If the conditions you ride in are consistent, and you can pinpoint the level of insulation you are comfortable in, an insulated garment might be perfect. Likewise, if you run cold and would rather err on the side of warmth, insulation could make you happier. The downside (haha) of insulated garments is that you’re stuck with that level of warmth, even if the weather changes or you become more active.

The “shell and mid-layers” approach is more versatile, allowing you to pair a heavier or lighter insulating layer with a waterproof breathable shell. It can also end up being more expensive, but the ability to change the type of midlayer (or wear none at all) depending on the weather and your activity level might let you wear the same shell more of the time.

Some manufacturers offer garments with removable insulation which makes for a more versatile garment ("3-in-1" systems), but the attachment systems (usually zippers) add a hassle factor and bulk.

Generally, riders who stick to lift-served skiing or snowboarding during the winter months in a cold climate may do best with insulated outerwear. Those who ride in variable climates where temperatures go both above and below the freezing point, and those who like to search for fresh lines under their own power should probably think in terms of a shell/midlayer combination.

For more information on insulated garments and layering, check out our How to Choose Insulated Garments Guide and our How to Choose Base Layers and Long Underwear Guide.

Hardshell vs Softshell


When we speak of techwear, most people think in terms of “hardshell” garments. Hardshell jackets and pants are functionally waterproof clothes with a tightly woven outer fabric and little or no stretch. Past versions of hardshell fabrics had a reputation as “noisy” – they created a rustling sound when the fabric moved over itself, like when your arms rubbed over the body of your jacket. Hardshells also had a reputation for limited breathability, causing manufacturers to develop venting systems like pit zips (zippers under your arms that could be opened for venting purposes). Recent hardshell fabrics have improved markedly in both the noise and breathability departments, so if your waterproof breathable garment is more than a few years old you might consider an upgrade. Many modern hardshells incorporate some stretch, too, blurring the lines between the two categories.
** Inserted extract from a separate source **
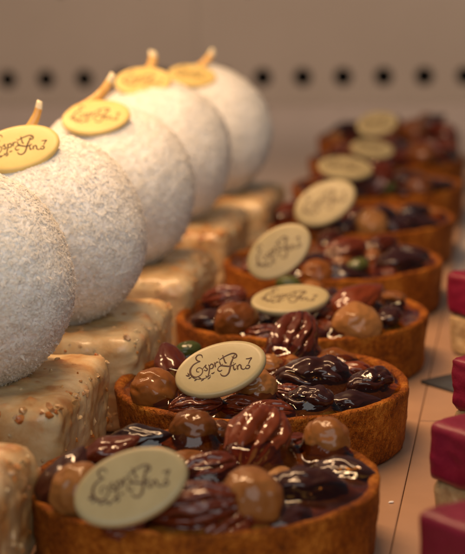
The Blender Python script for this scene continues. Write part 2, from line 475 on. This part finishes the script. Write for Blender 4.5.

Softshell garments are just that – the surface of the fabric has a soft “hand” and feels much like the knit fabric your mom or dad’s pantsuit was made of in the 80’s. Softshells are extremely comfortable, since they stretch when you move and have superior breathability. They’ve also come a long way in the waterproof category, and if kept clean and treated properly and regularly with DWR (Durable Water Repellent) can be a viable outerwear solution for many people.

The best choice for you depends. If you live and ride in colder, Continental conditions, where precipitation generally falls as dry snow, you may well be comfortable riding in softshell all season long. If you live and ride in a Maritime climate where fresh snow is often near the melting point, a softshell garment probably won’t cut it much of the time, and you should probably choose hardshell garments for their superior weather protection.

If you’re a backcountry fanatic who spends days out of the ski area proper travelling under your own power, a combination could be the best solution. A very light hardshell jacket combined with water-resistant softshell pants often offers the best compromise between emergency weather protection and breathable comfort.

A Note on DWR:

Almost all waterproof breathable garments are chemically treated with "Durable Water Repellent" (DWR) which allows water to roll off the face fabric before it even soaks through to the membrane - this is your first line of defense against getting wet. Follow your outerwear manufacturer's instructions on how to best maintain waterproofness and breathability. Washing your outerwear and placing it in the drier in order to "reactivate" the DWR is the most typical method of maintaining waterproofness. You shouldn't need to re-apply DWR often, so long as you keep your techwear clean!

Features on Top of Features


Sometimes it seems like the outerwear industry is in a race to see who can come out with the most features in their garments. Removable adjustable hoods, powder skirts, goggle pockets with built in wiping cloths, audio/media pockets, wrist gaiters, jacket/pant locking features, season pass holders, pit zips, zip out liners, you name it. How many of these things do you actually need?

It depends. If you like to listen to music when you ride, that dedicated phone pocket with cord routing is going to come in handy – you have to put your player or phone somewhere. If you ride in and fall in powder, a functional powder skirt will definitely help keep the snow out of your base layers. The same goes for pass holders, pit zips, goggle pockets and the like – if you use them, they can be quite nice.

So why is it that the garments at the very top end of the price spectrum usually have few of these features built in, and instead concentrate on high waterproof breathability numbers and lightweight packability? The market for high-end techwear is dominated by frequent riders who know what they want. Number one is protection from the weather, and the difference between a 10,000 mm coat and a 28,000 mm coat can be a deal breaker when you’re spending the entire day out in a 34F° (that’s 1° C for those not in the US) snowstorm. If you seldom fall, that powder skirt is just more fabric to deal with, and if you spend most of your days on the mountain listening to the soft croon of Mother Nature, you won’t need a music player, either. Recent advances in fabric technology have taken breathability to the point where you may not need pit zips. Dedicated skiers and snowboarders sometimes spend much of their time accessing out of-the way lines by booting or skinning, and often leave their shell in their pack while they’re climbing, so low bulk is more important than extra pockets. Think carefully about how you intend to use the garment and look to riders you admire to see what sort of clothing they prefer. Be realistic about the conditions you’ll likely encounter and how active you’ll be while wearing the garment and chances are good you’ll end up with something you love. Almost all outerwear you find these days is a huge step forward from what was available even a few years ago, so have fun shopping and enjoy being warm and dry on the slopes this season.